4.4 In addition, the current CLA’s will in that case have an aftereffect, and that effect cannot simply be ruled out in the new CLA’s (after all, it concerns other parties). Then the undesirable situation will arise that some of the employees will fall under the new CLA’s, while a substantial other group will continue to be able to rely on the continuation of the CLA’s that ended after 31 May.


In summary, there are the following three risks for the ABU and the NBBU after 31 May if there is no new collective labor agreement:

  1. Deviations from 3/4 mandatory law do not have any aftereffect (although one may ‘sit out’ the contract that deviates from statutory law), so the desired flexibility, now regulated in both CLA’s (in particular the phase system), disappears.

  2. Employment conditions that do not contravene the law, have a continued effect on members amd employees who are bund by an incorporation clause, such as higher wages in the event of illness, but not for non-members who are only bound by avv. The latter fall directly back on contractual agreements (which may have been modified by the collective labor agreements, but that is not certain). This leads to competition on terms of employment.

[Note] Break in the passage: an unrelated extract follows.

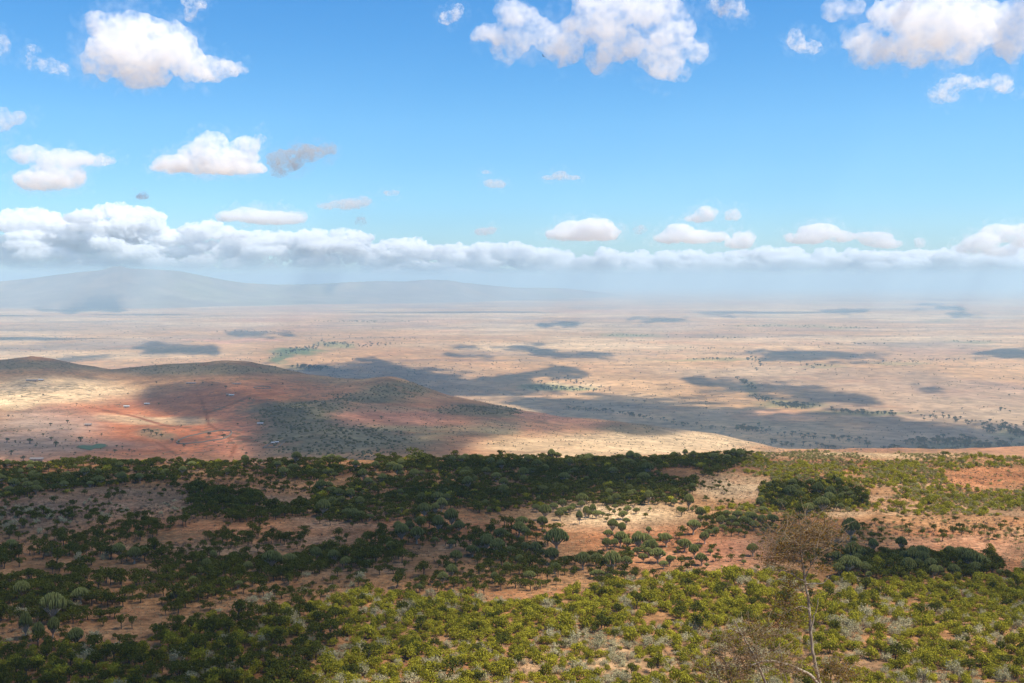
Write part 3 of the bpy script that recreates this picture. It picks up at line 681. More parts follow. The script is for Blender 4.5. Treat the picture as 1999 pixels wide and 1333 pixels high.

  3. A new CLA can be concluded with other parties, but this has consequences for the value of the incorporation clauses of current staff. There is a reasonable chance that it will be judged in court that an incorporation clause that pertains to CLA’s concluded with large unions does not relate to CLA’s concluded with other (smaller) parties. Furthermore, the number of bound employees will decrease if the large unions are not involved.